Monday, Oct. 18, 1943
In the past twelve months we have added more writers and editors to our staff than in any other year since TIME began--and perhaps it will add a little to the interest with which you read our stories if I tell you about some of the new names on the lengthening list over there at the left.
For example, one of the new writers in Foreign News is a veteran correspondent whose overseas experience began when he ran away to sea at 16 and worked his way around the world as radio operator on a freighter. After Harvard he worked for the United Press in London, for the New York Times in pre-Hitler Berlin. He spent one summer traveling all over Russia without official guide and in "hard" class railway coaches--slept out-of-doors or in peasants' cottages--saw the Soviet Union almost with the eyes of a native--told the story of his trek in a book (Black Bread and Samovars) that won him a post as Moscow correspondent. Later he was State Department reporter for the Washington Post, came to TIME from the Board of Economic Warfare where he was studying bombing objectives in Central Europe.

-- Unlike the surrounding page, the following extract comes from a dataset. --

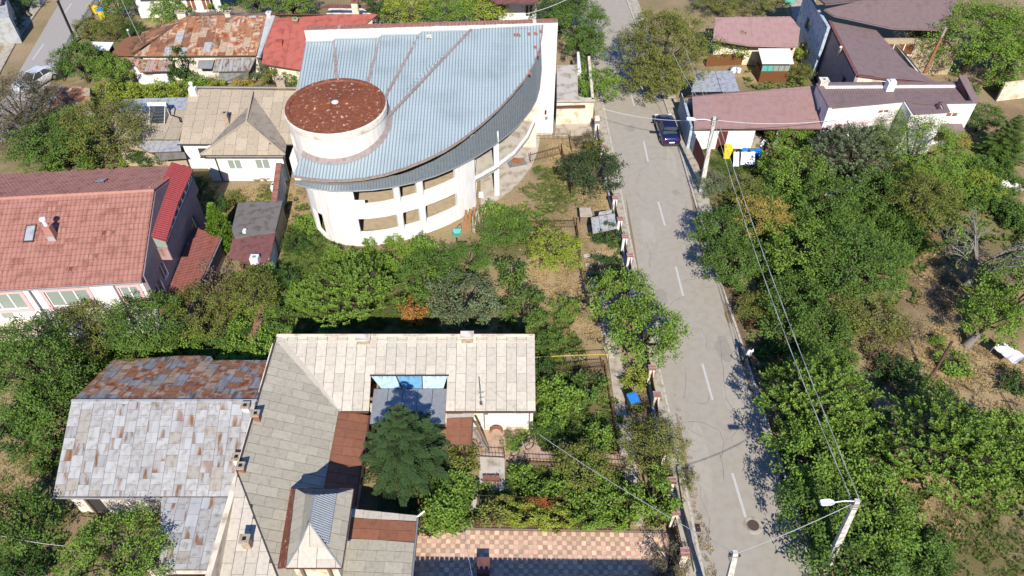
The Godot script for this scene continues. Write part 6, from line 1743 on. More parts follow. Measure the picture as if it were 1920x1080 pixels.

Another new Foreign News writer was two and a half years a correspondent in Berlin and Bern--and a third was largely responsible for the New York Times' News of the Week in Review. A new writer in Army & Navy was in Warsaw for the New York Herald Tribune when the Germans blitzed into Poland--stuck it out there after the Government had fled--was one of the last four American correspondents to escape. Still another new writer (World Battlefronts) was sent to London by the A.P. just in time to cover the Blitz and the Battle of Britain, later transferred to the New York Herald Tribune, reached Oran three days after the A.E.F. landed in North Africa. He covered the Casablanca conference, was with our troops when they went into action at Medjez-el-Bab, Gafsa, El Guettar and Fondouk, then marched into Tunis with the British First Army.
TIME'S Education news is now written by an editor of the 15-volume Encyclopaedia of the Social Sciences, a man who spent three years as Assistant to Director Alvin Johnson in his progressive New School of Social Research. Press is guided by a newspaperman of 13 years' experience--with the Detroit Mirror, as city editor of the Oklahoma News, as telegraph & cable editor of the Pittsburgh Press. One of our book reviewers was consultant on scientific manuscripts at MacMillan's and before that editor-in-chief at Putnam's. And Art now draws on the wide knowledge and background of one of America's outstanding reporter -photographers, the only man ever to be honored by a one-man photographic show at Manhattan's famed Museum of Modern Art.
I wish I had space to sketch the backgrounds of some of the other editors and writers who have joined us in the year just past--to merge their fresh-to-TIME but long experience talents with those of our 46 other editors. But perhaps these examples will serve to show you the kind of newsmen we are adding to TIME'S staff in these days when the news is so hard to get and check and make clear.